On Gujarat and the recent happenings there, Desai rightly says, "for far too long, observers and practitioners of Indian politics have tended to underestimate the dangers represented by Hindutva". She feels that the politics of the Indian middle castes would not be able to put the brakes on Hindutva, and regrets that "Gujarat has become a byword for casteism and communalism". She goes on to add, "violence against lower castes, tribals, Muslims and Christians has become routine", and that the first large-scale post-Independence communal riots in Gujarat took place in 1969, "marking then, as they still do, the violent assertion of a predominantly Hindu propertied classes against the sizeable Muslim commercial and business element in the state". Hindutva has spread its reach to the "large community of overseas Indians", and within the country it "attempts to unite upper and, if less successfully middle castes, to constitute a more coherent power group". Desai concludes with the hope that the "horrific" example of Gujarat will not be followed by the rest of the country. One only hopes that average Indian will wake up to the dangers emanating from fundamentalism among the majority community.

Nanda’s narrative highlights to a lesser degree the dangers that Hindutva politics represent. She writes that, "with the rise of Hindu nationalism, Indian democracy has taken a fascistic turn". India is being defined as a "Hindu nation", with Muslims and Christians being cast as the source of the country’s "defilement and degradation". Interestingly, the Sikhs, another major Indian minority, do not find a mention anywhere in the book. Nanda feels that the only way to deal with Hindutva is by ensuring its complete secularisation.

There were many, Nanda writes, who resisted the aggressive strides of Hinduism after Independence. Bhim Rao Ambedkar converted to Buddhism in 1956 and is reported to have told Mahatma Gandhi, "I was born a Hindu, but I will not die a Hindu". Nanda says that Ambedkar in his book, Annihilation of Caste (1936), had declared that the real enemy "is not the people who observe caste, but the shashtras that teach them this religion of caste". The author writing about the practice of sati says, "As long as there are people who continue to treat sati as an act of piety, women will continue to burn". She points out that whereas a widow is treated as "inauspicious" among high Hindu castes, on committing sati she actually begins to be "worshipped like a goddess in these same communities". Nanda also takes a swipe at how the (nuclear) bomb and the science behind it are being packaged in a ‘Hindu idiom’ by the schools, temples and the entertainment media, who say that all these ultramodern sciences find mention in the ancient texts of yore.

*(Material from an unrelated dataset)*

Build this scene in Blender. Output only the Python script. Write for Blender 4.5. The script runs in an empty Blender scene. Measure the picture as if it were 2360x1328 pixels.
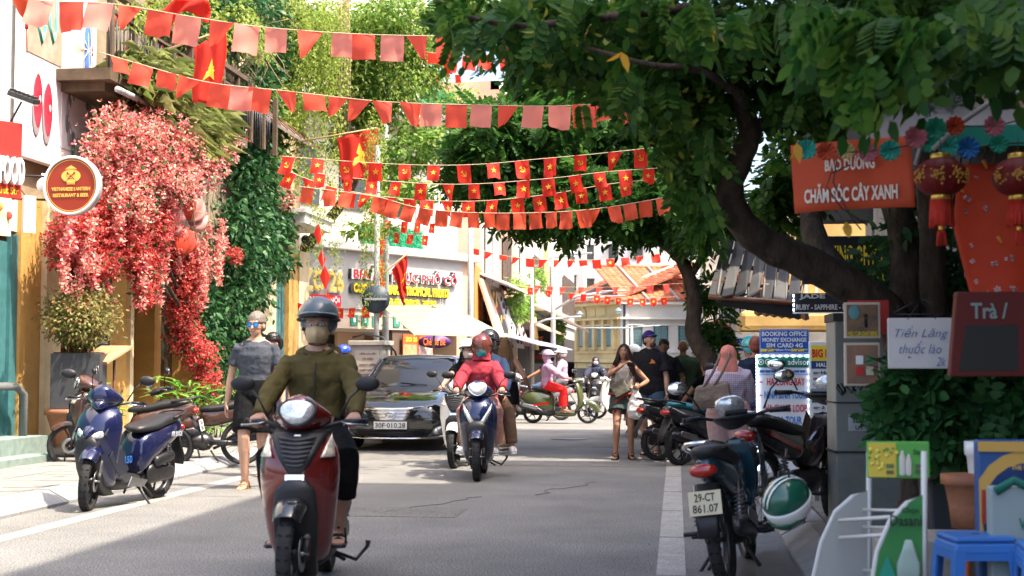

Today the names of some our missiles are Agni, the fire god, and Trishul, the trident and the symbol of Lord Shiva.

The conclusion of both the books is clear. The harsh contours of Hindutva have to be blunted by secular Indians. One has to concur with Nanda when she warns, "Hindutva parties are in the process of redefining the ideals of democracy, secularism and social justice into the idiom of Vedic Hinduism". One hopes that they do not succeed.